At the 15th session of the UNECE Committee on Innovation, Competitiveness and Public-Private Partnerships on 25-27 May 2022, Governments that are committed to accelerating sustainable development showcased how they are changing their approach to public procurement to open up new opportunities for investing – and mobilizing private investment – into sustainable, green infrastructure and into innovation for sustainable development.

To do so, leading public procurement agencies are publishing tenders specifying the sustainability criteria which bids have to meet – rather than the technical specifications of products to be bought – and are awarding bids on the basis of total life-cycle costs – rather than on the basis of lowest initial cost.

In this way, procurement agencies demonstrate that there will be a market for innovative solutions to sustainable development challenges. This creates powerful incentives for private companies to invest into R&D to create these innovative solutions.

Governments have a particularly critical role to play in setting such incentives where systemic change is required, such as in the transition to a circular economy.

When it comes to infrastructure, public-private partnerships (PPPs) can be a natural way to procure green and sustainable solutions. PPPs intrinsically employ a life-cycle cost approach, and the typically massive scale of PPP projects creates leverage to make both government and business practices more sustainable. Public-private partnerships can also be a good way for Governments to optimally spread the typically higher capital expenditures of more sustainable infrastructure over time.

The policy dialogue at the Committee also showed that it is not enough to change procurement rules. Governments need to demonstrate high-level political commitment. Both public procurement agencies and private sector bidders need to strengthen their capacity and skills to handle more complex sustainable procurement and PPP projects. A particular challenge in this regard is making sure that tendering processes are not too expensive and cumbersome for small, innovative enterprises, including start-ups, to participate.

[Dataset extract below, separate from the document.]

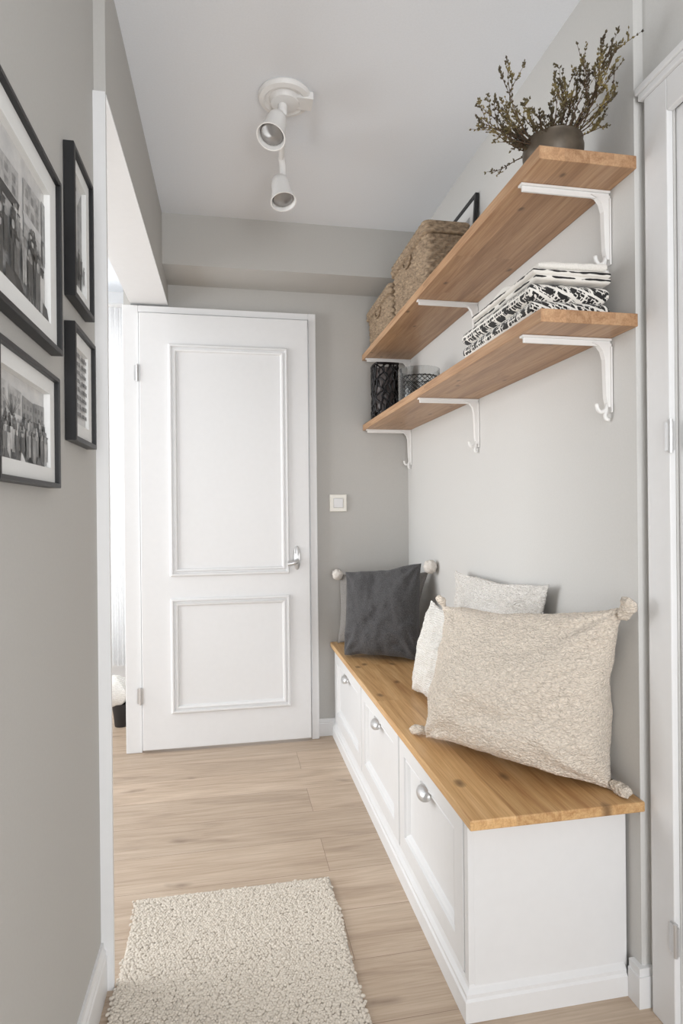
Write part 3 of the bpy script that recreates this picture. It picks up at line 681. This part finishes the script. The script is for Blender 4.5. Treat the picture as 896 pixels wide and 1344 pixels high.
# ------------------------------------------------------------ plant
PL=empty('potted_plant',(.775,1.33,1.912));tag(PL,'twiggy potted plant with small olive leaves in a brown bowl','plant')
M_pot=simple('bronze_pot',(92,82,70),.4,.3,30,.2,.25,.003)
V,F=xf(lathe(0,0,0,[(0,0),(.034,0),(.042,.004),(.060,.028),(.070,.055),(.071,.072),(.067,.084),(.069,.090),(.066,.092),(.060,.084),(.056,.074),(0,.072)],40),T(.775,1.33,1.9125));mk('pot',V,F,M_pot,PL,smooth=True,autosmooth=50)
M_stem=simple('twig_bark',(82,62,44),.8,0,60,.2,.2)
def leafm():
    t=NT('olive_leaf');v=t.coord();n=t.n('ShaderNodeTexNoise',Scale=18.0,Detail=2.0);t.l(v,n.inputs['Vector'])
    t.l(t.ramp(n.outputs['Fac'],[(.32,lin((56,46,36))),(.5,lin((84,74,46))),(.68,lin((140,124,74)))]),t.b.inputs['Base Color']);t.b.inputs['Roughness'].default_value=.6;return t.m
M_leaf=leafm()
random.seed(11)
stems=[];LV=[];LF=[]
def leaf(p,d,s):
    d=d.normalized();a=d.cross(Vector((random.uniform(-1,1),random.uniform(-1,1),random.uniform(-1,1)))).normalized();b=d.cross(a)
    n=len(LV);c=p+d*s*.5
    for q in (p,c+a*s*.3,c+b*s*.22,c-a*s*.3,c-b*s*.22,p+d*s): LV.append((min(q.x,.903),q.y,q.z))
    LF.extend([tuple(n+i for i in f) for f in ((0,1,2),(0,2,3),(0,3,4),(0,4,1),(5,2,1),(5,3,2),(5,4,3),(5,1,4))])
base=Vector((.775,1.33,1.985))
def grow(p,d,L,r,lvl):
    n=max(4,int(L/.011));pts=[p.copy()];q=p.copy();dd=d.normalized()
    for i in range(n):
        dd=(dd+Vector((random.uniform(-1,1),random.uniform(-1,1),random.uniform(-.8,1)))*.15+Vector((0,0,.015))).normalized()
        q=q+dd*L/n
        if q.x>.890: q.x=.890;dd.x=-abs(dd.x)*.3
        pts.append(q.copy())
        for _ in range(3):
            if random.random()<.8: leaf(q,(dd+Vector((random.uniform(-1,1),random.uniform(-1,1),random.uniform(-.6,1)))*.9),random.uniform(.005,.0095))
        if lvl>0 and i>n*.22 and random.random()<.42:
            sd=(dd+Vector((random.uniform(-1,1),random.uniform(-1,1),random.uniform(-.4,1)))*.8).normalized()
            grow(q,sd,L*random.uniform(.2,.42),r*.55,lvl-1)
    stems.append(tube(pts,[r*(1-.6*i/n) for i in range(n+1)],5))
SP=[((.35,-.55,.75),.18),((.25,-.3,.85),.165),((.45,-.65,.55),.18),((.2,-.15,.9),.15),((.1,-.1,1.0),.13),((.45,-.75,.7),.185),((0,.2,.8),.10),
 ((-.5,.1,.75),.12),((-.9,.05,.55),.15),((-.95,-.1,.30),.15),((-.95,.2,.12),.16),((-.85,-.2,0),.13),((-.85,.25,-.15),.13),((-.5,-.3,.3),.09),
 ((.3,.3,.7),.12),((-.2,-.3,.8),.11),((.2,-.7,.5),.14),((.5,.0,.7),.13),((-.45,.3,.35),.11),((.4,-.5,.35),.14),((-.6,.3,.5),.13),((-.3,-.4,.1),.07),
 ((-.6,-.2,.15),.08),((-.6,.1,.45),.09),((-.7,0,-.1),.10),((.3,-.4,.2),.09)]
for d,L in SP:
    for k in range(2):
        dv=Vector(d)+Vector((random.uniform(-1,1),random.uniform(-1,1),random.uniform(-1,1)))*.12
        p=base+Vector((dv.x,dv.y,0))*.04
        grow(p,dv,L*random.uniform(.85,1.1),.0017,2)
V,F=join(stems);V=[(min(x,.903),y,z) for x,y,z in V];mk('stems',V,F,M_stem,PL,smooth=True)
lo=mk('leaves',LV,LF,M_leaf,PL);lo['kind']='stuff'

# ------------------------------------------------------------ side room curtain and basket
def curtain():
    t=NT('sheer_white_curtain');v=t.coord();n=t.n('ShaderNodeTexNoise',Scale=90.0);t.l(v,n.inputs['Vector'])
    tr=t.n('ShaderNodeBsdfTranslucent');tr.inputs[0].default_value=(.85,.85,.85,1);df=t.n('ShaderNodeBsdfDiffuse');t.l(t.ramp(n.outputs['Fac'],[(.3,(.72,.72,.72,1)),(.7,(.79,.79,.79,1))]),df.inputs[0])
    mx=t.n('ShaderNodeMixShader');mx.inputs[0].default_value=.4;t.l(df.outputs[0],mx.inputs[1]);t.l(tr.outputs[0],mx.inputs[2]);t.l(mx.outputs[0],t.out.inputs['Surface'])
    V=[];F=[];nx,nz_=240,14
    for i in range(nx+1):
        for j in range(nz_+1):
            x=-1.25+.74*i/nx;z=.28+1.98*j/nz_
            V.append((x,3.5+.018*math.sin(i*.75+.3*math.sin(j*.4))*(1-.3*j/nz_),z))
    for i in range(nx):
        for j in range(nz_): a=i*(nz_+1)+j;F.append((a,a+1,a+nz_+2,a+nz_+1))
    o=mk('curtain',V,F,t.m,smooth=True);tag(o,'sheer white gathered curtain in the adjoining room','curtain')
    e=mk('curtain_rod',*tube([(-1.3,3.5,2.275),(-.49,3.5,2.275)],.012,12),M_whitem,smooth=True);tag(e,'white curtain rod holding the sheer curtain','curtain rod')
curtain()
e=empty('woven_basket',(-.575,3.34,0));tag(e,'small dark woven basket with white cloth under the curtain','basket')
V,F=xf(lathe(0,0,0,[(0,.0),(.035,.0),(.040,.05),(.046,.09),(.048,.12),(.044,.12),(.038,.05),(0,.03)],28),T(-.570,3.34,.001));mk('basket_body',V,F,M_drk,e,smooth=True,autosmooth=50)
V,F=slab(-.66,-.53,3.28,3.40,.10,.16,5,.02);mk('cloth',V,F,M_cream2,e,smooth=True)

# ------------------------------------------------------------ light
w=bpy.data.worlds.new('World');bpy.context.scene.world=w;w.use_nodes=True
bg=w.node_tree.nodes['Background'];bg.inputs[0].default_value=(.93,.963,1.0,1);bg.inputs[1].default_value=1.4
def area(name,loc,target,sx,sy,power,col=(1,1,1)):
    l=bpy.data.lights.new(name,'AREA');l.shape='RECTANGLE';l.size=sx;l.size_y=sy;l.energy=power;l.color=col
    o=bpy.data.objects.new(name,l);o.location=loc;o.rotation_euler=(Vector(target)-Vector(loc)).to_track_quat('-Z','Y').to_euler();C.objects.link(o);return o
area('window_light',(-2.5,2.1,1.35),(0,2.0,1.3),2.0,1.7,64,(.975,.988,1))
area('window_light_rear',(-1.06,3.72,1.3),(-1.0,0,1.1),1.0,1.7,13,(.98,.99,1))
area('hall_light',(.3,-1.3,1.1),(.3,1.2,2.3),1.1,1.7,32,(.975,.983,1))
area('side_hall_light',(.88,-.75,.9),(-.3,.8,.7),.9,1.5,8,(.99,.99,1))

# ------------------------------------------------------------ camera
a,p,r=.1845,-.0007,-.0098
R=Vector((math.cos(a),-math.sin(a),0));F0=Vector((math.sin(a),math.cos(a),0));UP=Vector((0,0,1))
Fw=math.cos(p)*F0+math.sin(p)*UP;U=-math.sin(p)*F0+math.cos(p)*UP
R2=math.cos(r)*R+math.sin(r)*U;U2=-math.sin(r)*R+math.cos(r)*U
cam=bpy.data.cameras.new('camera');co=bpy.data.objects.new('camera',cam);C.objects.link(co)
M=Matrix((R2,U2,-Fw)).transposed().to_4x4();M.translation=Vector((0,0,1.12));co.matrix_world=M
cam.sensor_fit='VERTICAL';cam.sensor_height=36;cam.lens=788.74*36/1344;cam.clip_start=.02
bpy.context.scene.camera=co
bpy.context.scene.view_settings.view_transform='Standard'
bpy.context.scene.view_settings.look='None'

Procurement agencies and their clients also need to get better at managing long-term sustainability risks, including by starting with small pilot projects and scaling up successful ones. The Committee also discussed how lessons learned and approaches that have been proven to work in advanced economies can be transferred to less advanced settings.

UNECE is supporting its member States' use of PPPs to accelerate achievement of the SDGs in the region by developing practical guidelines on implementation, methodologies, and pilots to put theory into practice and better include sustainability elements in infrastructure projects. UNECE will also support member States on innovation-enhancing procurement, including through a capacity building project with the National Procurement Agency and the Innovation and Technology Agency of Georgia in follow-up to policy recommendations in the recent UNECE Innovation for Sustainable Development Review of Georgia.